Claim that 300,000 Palestinians live in areas under full Israeli control is not quite true, says ex-official who drew the map
A United Nations report
published Wednesday stated that the number of Palestinians living under
full Israeli control in the West Bank is far higher than previously
estimated, but an Israeli expert responsible for drawing the map in the
mid-1990s said the UN was disingenuously inflating the numbers for
political reasons.
The “Area C Vulnerability Profile”
published by the UN’s Office for the Coordination of Humanitarian
Affairs in Occupied Palestinian Territories, known as OCHA, estimated
that 297,900 Palestinians live in 532 residential areas in Area C, a
subdivision of the West Bank with full Israeli security and
administrative control. These areas, OCHA claimed, comprise “some of the
most vulnerable communities in the West Bank in terms of humanitarian
needs.”
The numbers cited by OCHA are more than six
times higher than those acknowledged by politicians on Israel’s right,
some of whom call on the government to annex area C. Jewish Home leader Naftali Bennet’s “stability initiative” recognizes
just 48,000 Palestinians in Area C (compared to 350,000 Jewish
Israelis), downplaying the demographic danger to Israel’s Jewish
majority if the area — comprising 61 percent of the West Bank — is
annexed.
Shaul Arieli, a retired colonel who mapped the
boundaries of areas A, B and C in 1995 as head of the IDF’s Interim
Agreement Administration in the West Bank, said OCHA’s numbers were
misleading.
Technically speaking, nearly 300,000
Palestinians live within Area C, he said. But the vast majority of these
civilians live in towns and villages located mostly within Area B,
administratively controlled by the Palestinian Authority. Effectively,
he noted, just 75,000 Palestinians live under full Israeli control in
Area C, where all Israeli settlements are also located.

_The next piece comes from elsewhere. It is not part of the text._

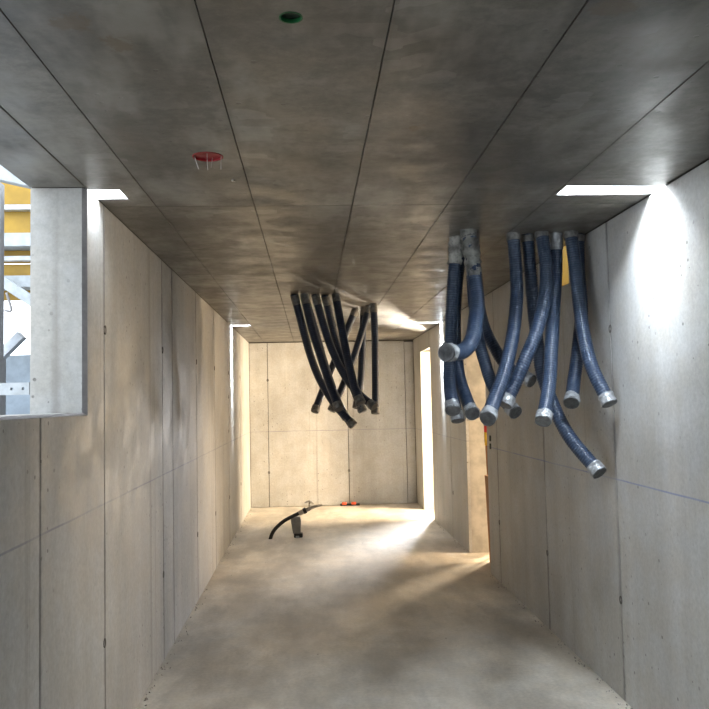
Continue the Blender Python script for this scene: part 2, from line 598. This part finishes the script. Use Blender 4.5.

“It’s deception,” Arieli told The Times of
Israel. “Practically speaking, this [data] is meaningless. What [OCHA]
did is completely political … claiming that [Palestinians] need Area C
because a quarter of the [West Bank] population lives there. It’s not
serious.”
Arieli can hardly be accused of belonging to
the annexationist right. A founding member of the Geneva Initiative, he
is a passionate advocate of the two-state solution based on the 1967
lines.
Palestinians living in communities straddling
the invisible line between Areas B and C and seeking building permits
are not required to apply to the Israeli Civil Administration, which
manages Palestinian civilian life in areas under Israeli control, Arieli
said.
Israel only designated sections of Palestinian
communities as Area C for security reasons, he said; for instance if
they lay next to a road or a Jewish settlement. But practically
speaking, this designation has no bearing on the lives of Palestinians
living there.
“They build based on the municipal plans of these villages, and no one [in Israel] really intervenes.”
The Palestinian village of Huwara south of
Nablus, for instance, is located within area B but situated along the
road leading to the Israeli settlement of Elon Moreh.
“We took the first two rows of houses next to
the road and placed them under Area C only for security reasons,” Arieli
said. “But in civilian affairs we made no distinction. These homes are
part of Huwara.”
The OCHA report did not hide the fact that
many of the Palestinian communities surveyed are located mostly within
Areas A and B. One table in the report indicates that just 241
“residential areas” lie completely within Area C, while 291 residential
areas lie partially within Areas A and B. Nearly 176,000 Palestinians
cited in the report live in communities which lie mostly outside Area C,
while only 67,000 Palestinians live in residential areas that lie
entirely within Area C, according to the report.
OCHA carried out a “vulnerability study” on
communities located entirely within Area C back in 2008, together with
UNRWA. It was not immediately clear why the criteria were changed for
the new study. No comment was available by the organization at time of
publication.
According to the UN organization, Palestinians
living in Area C suffer from discriminatory Israeli planning and zoning
policies, as well as restrictions on movement impeding their access to
livelihood and basic services such as health and education.